Pearl Jam believes that if Ticketmaster is unable or unwilling to provide the level of service that Pearl Jam believes is appropriate for the distribution of tickets to Pearl Jam concerts, then we should have the option to make arrangements to distribute tickets to our concerts through other means. That freedom of choice -- a basic principle of competition in this country -- does not effectively exist in the music industry today. Something is vastly wrong with a structure under which a ticket distribution service can dictate the mark-up on the price of a concert ticket, can prevent a band from using other, less expensive, methods of tickets, and can effectively preclude a band from performing at a particular arena if it does not accede to using Ticketmaster. The effect of this situation on ticket prices has not been subtle: prices paid by consumers -- the ordinary concert fans -- for tickets to see Pearl Jam or any other band in concert are higher than they would otherwise be if competition existed.

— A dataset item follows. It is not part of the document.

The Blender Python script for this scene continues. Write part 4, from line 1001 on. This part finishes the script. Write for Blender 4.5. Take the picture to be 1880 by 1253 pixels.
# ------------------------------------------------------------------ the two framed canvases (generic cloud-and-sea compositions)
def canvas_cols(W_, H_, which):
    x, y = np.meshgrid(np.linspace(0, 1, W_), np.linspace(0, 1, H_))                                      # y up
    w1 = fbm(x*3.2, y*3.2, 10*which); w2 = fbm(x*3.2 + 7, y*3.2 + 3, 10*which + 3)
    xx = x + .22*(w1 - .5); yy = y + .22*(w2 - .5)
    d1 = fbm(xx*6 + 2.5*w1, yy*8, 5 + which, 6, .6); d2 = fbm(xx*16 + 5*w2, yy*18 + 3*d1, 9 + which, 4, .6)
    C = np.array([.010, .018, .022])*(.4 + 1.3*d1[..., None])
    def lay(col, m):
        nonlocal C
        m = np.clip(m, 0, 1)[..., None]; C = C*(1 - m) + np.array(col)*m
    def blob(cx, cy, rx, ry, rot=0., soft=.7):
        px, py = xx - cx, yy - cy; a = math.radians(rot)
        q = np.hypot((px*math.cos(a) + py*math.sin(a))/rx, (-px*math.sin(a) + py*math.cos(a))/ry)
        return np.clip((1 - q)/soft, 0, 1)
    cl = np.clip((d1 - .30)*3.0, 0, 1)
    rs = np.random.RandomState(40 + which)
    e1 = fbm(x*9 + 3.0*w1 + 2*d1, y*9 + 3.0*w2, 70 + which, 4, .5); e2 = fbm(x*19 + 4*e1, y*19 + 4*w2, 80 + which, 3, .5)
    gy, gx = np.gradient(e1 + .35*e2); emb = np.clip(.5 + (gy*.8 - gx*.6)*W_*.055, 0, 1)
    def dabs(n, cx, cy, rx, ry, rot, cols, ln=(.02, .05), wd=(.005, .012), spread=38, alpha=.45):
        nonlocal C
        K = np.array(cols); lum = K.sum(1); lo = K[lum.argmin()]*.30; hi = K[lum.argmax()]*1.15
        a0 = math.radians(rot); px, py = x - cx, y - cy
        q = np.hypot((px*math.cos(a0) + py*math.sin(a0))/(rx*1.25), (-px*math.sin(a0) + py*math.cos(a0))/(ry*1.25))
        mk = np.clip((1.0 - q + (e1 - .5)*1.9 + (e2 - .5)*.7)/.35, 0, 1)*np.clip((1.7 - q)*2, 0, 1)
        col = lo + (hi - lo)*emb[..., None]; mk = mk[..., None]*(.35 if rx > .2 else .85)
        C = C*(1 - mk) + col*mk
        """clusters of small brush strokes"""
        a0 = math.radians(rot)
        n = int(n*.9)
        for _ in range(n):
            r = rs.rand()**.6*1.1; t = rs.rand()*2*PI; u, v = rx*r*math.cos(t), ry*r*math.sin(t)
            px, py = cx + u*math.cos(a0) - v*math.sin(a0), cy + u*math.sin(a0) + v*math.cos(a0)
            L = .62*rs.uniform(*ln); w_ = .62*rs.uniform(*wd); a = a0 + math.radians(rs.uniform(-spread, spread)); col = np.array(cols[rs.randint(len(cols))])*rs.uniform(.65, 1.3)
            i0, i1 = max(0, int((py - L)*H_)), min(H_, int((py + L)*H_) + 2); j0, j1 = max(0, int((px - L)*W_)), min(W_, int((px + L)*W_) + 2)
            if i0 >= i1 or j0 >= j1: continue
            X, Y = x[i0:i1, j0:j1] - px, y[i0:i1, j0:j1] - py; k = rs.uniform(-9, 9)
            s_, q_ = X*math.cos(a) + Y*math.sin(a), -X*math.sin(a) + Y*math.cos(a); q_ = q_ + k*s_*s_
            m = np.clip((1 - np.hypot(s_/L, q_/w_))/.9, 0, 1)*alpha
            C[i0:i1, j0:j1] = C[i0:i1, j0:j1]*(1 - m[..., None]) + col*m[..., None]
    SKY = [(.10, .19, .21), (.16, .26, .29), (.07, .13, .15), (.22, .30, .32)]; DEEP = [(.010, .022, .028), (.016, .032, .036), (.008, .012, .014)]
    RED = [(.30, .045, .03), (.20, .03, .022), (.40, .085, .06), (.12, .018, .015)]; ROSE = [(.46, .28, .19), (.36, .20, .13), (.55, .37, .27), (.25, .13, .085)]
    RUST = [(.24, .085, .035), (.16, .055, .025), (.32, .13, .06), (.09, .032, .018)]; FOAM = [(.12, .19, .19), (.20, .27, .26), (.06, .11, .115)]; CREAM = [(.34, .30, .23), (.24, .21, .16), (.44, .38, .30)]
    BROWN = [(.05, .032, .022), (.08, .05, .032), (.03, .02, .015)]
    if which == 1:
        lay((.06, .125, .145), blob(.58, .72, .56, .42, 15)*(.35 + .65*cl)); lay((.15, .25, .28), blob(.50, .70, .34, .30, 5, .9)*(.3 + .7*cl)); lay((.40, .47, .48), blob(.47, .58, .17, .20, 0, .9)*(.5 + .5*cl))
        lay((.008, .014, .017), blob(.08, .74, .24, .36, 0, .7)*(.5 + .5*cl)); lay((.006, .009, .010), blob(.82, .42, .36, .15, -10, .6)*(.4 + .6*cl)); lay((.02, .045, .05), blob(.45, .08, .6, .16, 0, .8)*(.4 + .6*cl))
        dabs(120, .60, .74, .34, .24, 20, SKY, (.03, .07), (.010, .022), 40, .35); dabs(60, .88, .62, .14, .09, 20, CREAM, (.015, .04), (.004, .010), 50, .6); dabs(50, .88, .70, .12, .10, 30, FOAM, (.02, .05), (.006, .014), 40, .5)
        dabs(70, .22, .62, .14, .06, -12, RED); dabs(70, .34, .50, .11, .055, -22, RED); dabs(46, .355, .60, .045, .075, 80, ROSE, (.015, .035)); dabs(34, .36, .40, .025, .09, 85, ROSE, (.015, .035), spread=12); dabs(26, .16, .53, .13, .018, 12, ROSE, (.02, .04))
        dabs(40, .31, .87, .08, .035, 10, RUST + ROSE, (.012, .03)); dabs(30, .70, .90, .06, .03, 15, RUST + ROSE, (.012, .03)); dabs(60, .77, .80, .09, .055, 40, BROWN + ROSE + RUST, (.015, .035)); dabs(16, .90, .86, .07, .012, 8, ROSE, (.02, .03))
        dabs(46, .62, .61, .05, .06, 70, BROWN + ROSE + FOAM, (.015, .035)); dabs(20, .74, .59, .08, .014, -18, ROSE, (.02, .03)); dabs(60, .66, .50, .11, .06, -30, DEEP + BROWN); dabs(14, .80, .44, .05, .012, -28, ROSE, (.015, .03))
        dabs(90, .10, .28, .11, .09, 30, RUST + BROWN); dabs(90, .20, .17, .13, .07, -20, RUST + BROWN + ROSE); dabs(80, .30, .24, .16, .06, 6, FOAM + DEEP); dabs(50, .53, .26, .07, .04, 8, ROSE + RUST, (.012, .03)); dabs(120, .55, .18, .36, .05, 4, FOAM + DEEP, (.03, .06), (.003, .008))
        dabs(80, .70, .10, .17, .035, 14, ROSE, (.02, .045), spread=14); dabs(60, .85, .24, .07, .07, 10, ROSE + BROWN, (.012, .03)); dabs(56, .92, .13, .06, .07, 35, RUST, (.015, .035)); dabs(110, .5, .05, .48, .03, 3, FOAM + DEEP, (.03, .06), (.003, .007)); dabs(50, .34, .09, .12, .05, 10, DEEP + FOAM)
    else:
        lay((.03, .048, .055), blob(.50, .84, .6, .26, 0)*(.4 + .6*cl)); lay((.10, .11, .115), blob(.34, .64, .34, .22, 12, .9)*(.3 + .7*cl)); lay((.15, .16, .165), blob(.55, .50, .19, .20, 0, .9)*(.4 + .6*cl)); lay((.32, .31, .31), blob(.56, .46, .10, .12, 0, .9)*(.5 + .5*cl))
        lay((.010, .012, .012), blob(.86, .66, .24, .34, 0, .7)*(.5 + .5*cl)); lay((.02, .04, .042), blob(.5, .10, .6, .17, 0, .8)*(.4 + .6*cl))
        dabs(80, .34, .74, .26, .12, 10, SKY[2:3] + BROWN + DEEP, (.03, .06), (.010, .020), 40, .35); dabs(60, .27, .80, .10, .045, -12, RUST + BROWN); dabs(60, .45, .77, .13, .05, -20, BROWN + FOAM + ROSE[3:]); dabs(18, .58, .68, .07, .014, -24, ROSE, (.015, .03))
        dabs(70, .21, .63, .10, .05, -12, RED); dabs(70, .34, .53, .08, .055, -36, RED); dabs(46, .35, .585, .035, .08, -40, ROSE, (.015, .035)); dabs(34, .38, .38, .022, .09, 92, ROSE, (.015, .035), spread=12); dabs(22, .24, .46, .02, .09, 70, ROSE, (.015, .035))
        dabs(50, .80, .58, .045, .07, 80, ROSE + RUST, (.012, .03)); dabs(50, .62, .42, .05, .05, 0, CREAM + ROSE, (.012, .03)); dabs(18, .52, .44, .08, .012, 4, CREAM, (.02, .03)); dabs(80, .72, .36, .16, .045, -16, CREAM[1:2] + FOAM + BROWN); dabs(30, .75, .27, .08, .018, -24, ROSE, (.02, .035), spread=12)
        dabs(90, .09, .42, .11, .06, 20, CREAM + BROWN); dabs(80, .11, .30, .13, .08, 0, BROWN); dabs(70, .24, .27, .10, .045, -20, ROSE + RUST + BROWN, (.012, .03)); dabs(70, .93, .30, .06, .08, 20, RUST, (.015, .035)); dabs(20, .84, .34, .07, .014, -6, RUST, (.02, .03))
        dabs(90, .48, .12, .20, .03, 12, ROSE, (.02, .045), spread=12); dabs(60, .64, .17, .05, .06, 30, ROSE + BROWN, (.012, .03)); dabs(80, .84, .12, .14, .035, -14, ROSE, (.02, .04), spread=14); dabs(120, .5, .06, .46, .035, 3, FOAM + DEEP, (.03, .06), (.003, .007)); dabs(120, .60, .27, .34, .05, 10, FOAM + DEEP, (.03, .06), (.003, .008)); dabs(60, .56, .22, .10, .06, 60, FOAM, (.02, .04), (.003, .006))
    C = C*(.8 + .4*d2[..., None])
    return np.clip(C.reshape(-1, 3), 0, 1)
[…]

In bringing Ticketmaster's conduct to the attention of the Department of Justice, Pearl Jam hoped that the Government would agree with our view that Ticketmaster's anti-competitive business practices are illegal and would take steps to stop those practices from continuing. We believe that the Department of Justice is particularly well suited to deal with this matter because the problem is national in scope and has broader ramifications than simply the price of tickets to a Pearl Jam concert. We are encouraged by the Antitrust Division's public confirmation that it is conducting an investigation into those practices and we look forward to the outcome of that investigation and hopefully to enforcement action that will serve to prevent these practices from continuing. Congressional attention and support for this matter will, we hope, reinforce the Antitrust Division's activities.